Les jeunes membres de la communauté arménienne membres du mouvement Nor Zartonk y étaient particulièrement actifs. En effet ces jeunes osent sortir désormais au grand jour et porter des revendications ce que ne pouvaient pas faire leurs aînés, traumatisés par le génocide et le climat nationaliste en Turquie. Ils y côtoyaient des intellectuelLEs turcs et turques, des militantEs politiques et des Kurdes. Certaines jeunes femmes dans l’assistance arboraient un foulard musulman, alors que d’autres participantEs étaient vêtus de T-Shirts portant des slogans de la gauche radicale. Le HDP (« Parti démocratique des peuples »), à l’origine  représentant les intérêts de la population kurde, a élargi son combat à la défense des minorités et des revendications démocratiques était aussi discrètement présent. Il est à noter que le HDP présente un candidat Arménien dans la région d’Istanbul et distribue des tracts en arménien.
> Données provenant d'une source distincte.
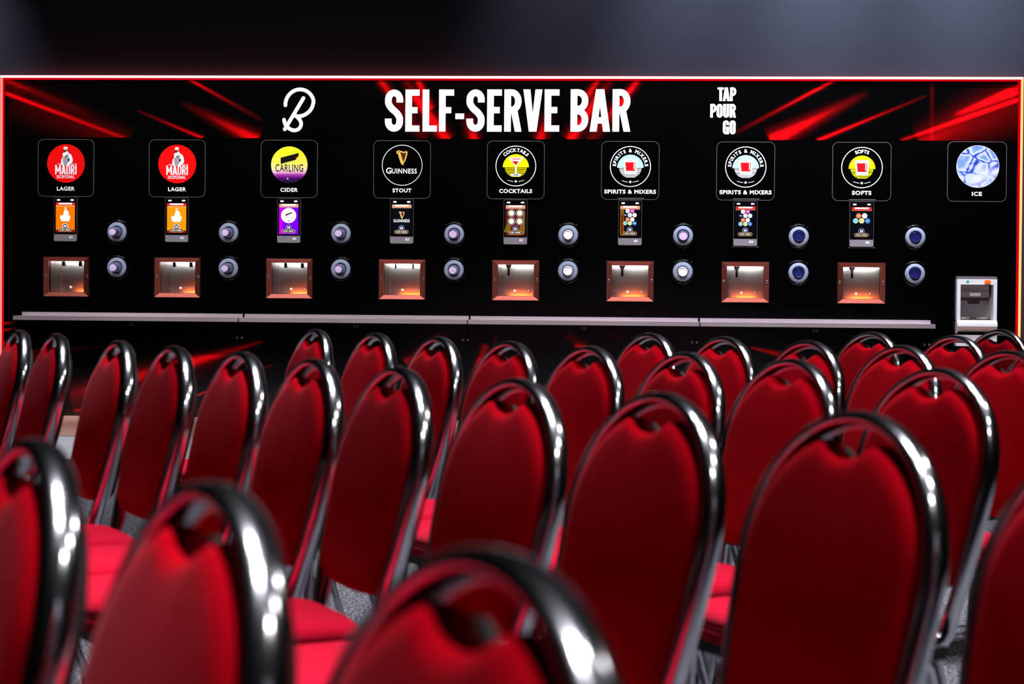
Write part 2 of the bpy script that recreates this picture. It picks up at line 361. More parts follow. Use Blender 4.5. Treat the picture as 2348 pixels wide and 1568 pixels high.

Des slogans sur les murs proclamant (voir photos): « Nous sommes tous des Arméniens, nous sommes tous Hrant (Dink) » ornaient les lieux, aux côtés d’autres slogans militants, dont certains anticapitalistes. « Le génocide dure encore » était l’inscription d’une grande banderole au-dessus de l’entrée de l’école, une autre proclamant que « le Camp(ement) arménien doit être rendu au peuple arménien ».
Aux dernières nouvelles, le propriétaire actuel des lieux aurait formellement accepté, le 23 mai dernier, de les rendre aux institutions de la communauté arménienne. Mais la transaction n’a pas eu lieu jusqu’ici.